How to Maximize your ROI with a Party in a Box

party in a box

by Molly Galo, Senior Consultant, HUB Philanthropic Solutions

As professional fundraisers, we know it makes most sense to spend most of our time building an individual giving program.  We know the importance of building relationships over time with individual donors that result in major gifts.  After all, more than 70 percent of all charitable contributions come from individuals.  Those gifts have the greatest impact on our programs…and in business terms offer us the greatest return on our investment of our time and other precious resources.

But we also know that our board members and volunteers don’t always see it that way.

How many times have you heard an enthusiastic, well-meaning board member—or even your entire development committee—say, “we just need to have more events”?  Or, “we need to raise money, let’s throw a party?”

Events are important, to be sure.  They do bring in funds, new friends, and exposure for your organization.  But, they can take a disproportionate amount of staff time and agency resources.
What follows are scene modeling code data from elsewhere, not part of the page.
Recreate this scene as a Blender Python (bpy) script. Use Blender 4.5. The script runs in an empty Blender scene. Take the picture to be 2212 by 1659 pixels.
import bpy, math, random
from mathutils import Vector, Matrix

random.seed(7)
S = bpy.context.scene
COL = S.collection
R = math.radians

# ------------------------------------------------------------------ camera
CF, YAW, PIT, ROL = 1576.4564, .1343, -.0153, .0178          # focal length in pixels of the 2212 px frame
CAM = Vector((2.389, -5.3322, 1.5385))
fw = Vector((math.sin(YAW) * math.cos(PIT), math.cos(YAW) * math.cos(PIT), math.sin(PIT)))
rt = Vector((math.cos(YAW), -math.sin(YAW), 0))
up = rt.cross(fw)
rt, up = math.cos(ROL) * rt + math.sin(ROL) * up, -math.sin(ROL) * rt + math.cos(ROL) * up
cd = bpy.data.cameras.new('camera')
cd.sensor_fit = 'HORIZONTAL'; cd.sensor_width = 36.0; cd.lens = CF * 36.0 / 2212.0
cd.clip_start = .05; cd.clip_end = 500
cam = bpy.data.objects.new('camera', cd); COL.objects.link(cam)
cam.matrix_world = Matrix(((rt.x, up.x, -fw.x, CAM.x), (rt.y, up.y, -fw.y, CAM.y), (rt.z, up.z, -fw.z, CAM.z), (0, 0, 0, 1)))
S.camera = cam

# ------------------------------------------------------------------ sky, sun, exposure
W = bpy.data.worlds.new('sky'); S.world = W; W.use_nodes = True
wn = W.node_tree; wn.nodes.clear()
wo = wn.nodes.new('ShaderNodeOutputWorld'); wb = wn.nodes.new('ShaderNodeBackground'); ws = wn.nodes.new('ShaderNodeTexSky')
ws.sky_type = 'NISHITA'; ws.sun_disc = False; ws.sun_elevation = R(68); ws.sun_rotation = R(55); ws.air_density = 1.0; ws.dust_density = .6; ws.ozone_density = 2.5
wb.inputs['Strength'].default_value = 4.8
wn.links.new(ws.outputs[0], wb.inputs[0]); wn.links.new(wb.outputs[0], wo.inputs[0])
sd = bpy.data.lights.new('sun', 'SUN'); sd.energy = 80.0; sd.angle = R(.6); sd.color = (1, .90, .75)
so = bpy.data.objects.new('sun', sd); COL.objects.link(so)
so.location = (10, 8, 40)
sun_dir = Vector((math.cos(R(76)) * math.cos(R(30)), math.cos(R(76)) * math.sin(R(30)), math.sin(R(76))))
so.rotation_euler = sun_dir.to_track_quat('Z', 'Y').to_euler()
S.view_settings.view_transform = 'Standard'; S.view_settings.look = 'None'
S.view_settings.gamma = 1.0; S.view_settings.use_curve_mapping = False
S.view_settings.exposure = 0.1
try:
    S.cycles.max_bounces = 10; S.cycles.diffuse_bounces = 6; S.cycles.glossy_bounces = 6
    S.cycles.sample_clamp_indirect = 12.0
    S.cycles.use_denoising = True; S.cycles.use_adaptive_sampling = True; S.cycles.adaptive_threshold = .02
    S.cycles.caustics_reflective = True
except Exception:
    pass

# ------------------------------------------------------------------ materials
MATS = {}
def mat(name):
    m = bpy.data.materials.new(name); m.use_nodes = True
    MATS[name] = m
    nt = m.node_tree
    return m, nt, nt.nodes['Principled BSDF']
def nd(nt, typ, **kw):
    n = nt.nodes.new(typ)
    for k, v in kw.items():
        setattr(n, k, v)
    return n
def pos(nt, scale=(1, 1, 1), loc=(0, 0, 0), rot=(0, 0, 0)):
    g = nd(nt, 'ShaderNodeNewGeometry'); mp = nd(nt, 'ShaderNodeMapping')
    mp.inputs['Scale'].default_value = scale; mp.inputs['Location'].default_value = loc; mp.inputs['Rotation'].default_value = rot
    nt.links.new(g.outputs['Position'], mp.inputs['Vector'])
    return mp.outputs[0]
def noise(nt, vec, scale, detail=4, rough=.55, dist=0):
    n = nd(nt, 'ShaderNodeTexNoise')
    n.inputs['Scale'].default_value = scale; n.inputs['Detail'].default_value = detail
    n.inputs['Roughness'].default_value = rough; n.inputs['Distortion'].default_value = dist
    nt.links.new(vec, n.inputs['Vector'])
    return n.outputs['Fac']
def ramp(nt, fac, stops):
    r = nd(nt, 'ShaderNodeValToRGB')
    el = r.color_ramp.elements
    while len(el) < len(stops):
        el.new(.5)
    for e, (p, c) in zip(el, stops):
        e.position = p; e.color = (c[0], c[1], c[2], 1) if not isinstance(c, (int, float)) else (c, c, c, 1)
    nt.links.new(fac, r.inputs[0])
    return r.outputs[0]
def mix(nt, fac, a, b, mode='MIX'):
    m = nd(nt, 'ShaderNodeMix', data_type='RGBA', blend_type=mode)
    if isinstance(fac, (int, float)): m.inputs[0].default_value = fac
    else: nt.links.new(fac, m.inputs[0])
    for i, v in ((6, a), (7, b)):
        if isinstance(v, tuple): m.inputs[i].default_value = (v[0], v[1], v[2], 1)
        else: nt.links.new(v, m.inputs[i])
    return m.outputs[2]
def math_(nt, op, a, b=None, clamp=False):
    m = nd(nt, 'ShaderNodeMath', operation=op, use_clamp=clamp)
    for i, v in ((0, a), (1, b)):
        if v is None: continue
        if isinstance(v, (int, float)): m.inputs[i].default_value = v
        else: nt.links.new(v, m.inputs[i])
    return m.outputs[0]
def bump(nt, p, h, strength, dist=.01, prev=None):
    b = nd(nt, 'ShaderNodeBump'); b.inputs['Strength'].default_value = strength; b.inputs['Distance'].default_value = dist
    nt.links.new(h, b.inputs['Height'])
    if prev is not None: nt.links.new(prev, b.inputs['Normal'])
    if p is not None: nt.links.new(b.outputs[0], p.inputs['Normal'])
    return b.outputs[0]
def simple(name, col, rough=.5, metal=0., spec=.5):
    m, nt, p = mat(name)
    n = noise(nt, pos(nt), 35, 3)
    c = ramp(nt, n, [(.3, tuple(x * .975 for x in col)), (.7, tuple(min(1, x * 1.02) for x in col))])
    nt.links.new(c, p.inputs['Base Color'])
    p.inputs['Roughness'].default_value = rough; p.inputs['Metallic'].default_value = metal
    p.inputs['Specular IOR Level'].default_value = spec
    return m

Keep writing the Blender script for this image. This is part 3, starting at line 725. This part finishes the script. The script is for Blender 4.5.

I’d like to offer a strategy for harnessing your board members’ enthusiasm, while helping you maximize the ROI of your staff’s time, and your organization’s monetary resources:  the Party in a Box.  Simply put, the Party in a Box is a package you can hand to any third party – board member, volunteer, local business –that wants to host an event to benefit your organization.   The package defines the types of events that make sense for you, offers clear guidelines regarding host and staff responsibilities, and offers strategies for thanking participants.  As you think through what makes sense for your organization, consider the following:

Third-party Fundraisers come in many forms.  These types of events can be as simple as a dine-out night at a local restaurant, from which your organization receives a percentage of the proceeds.  Or, they might take the form of a private party thrown by a board member during which guests are asked to make contributions to your organization. Or, a host committee might throw a large, public event to which attendees by tickets.

Ideally, the host will handle most, if not all, of the planning and execution.  Since the goal is to minimize the burden on staff, it is best to spell out expectations regarding all responsibilities in the package you give to your hosts: who is handling the guest list, invitations, RSVPs?  If you’re selling tickets, how will sales be handled?  Will a staff member speak about your mission at the event? How and by whom will the event be publicized?  Will your organization incur any expenses?

Thank your hosts and attendees.  Be sure you’ve got your event follow-up plan in place.  Your hosts are wonderful partners, be sure they understand how much you appreciate them!  And your attendees are donors, too.  You never know, some of them may become major donors.

The Party in a Box strategy is a win for everyone – your board members and volunteers who want to help, your staff who have myriad competing priorities, and, most importantly, the beneficiaries of your organization’s mission.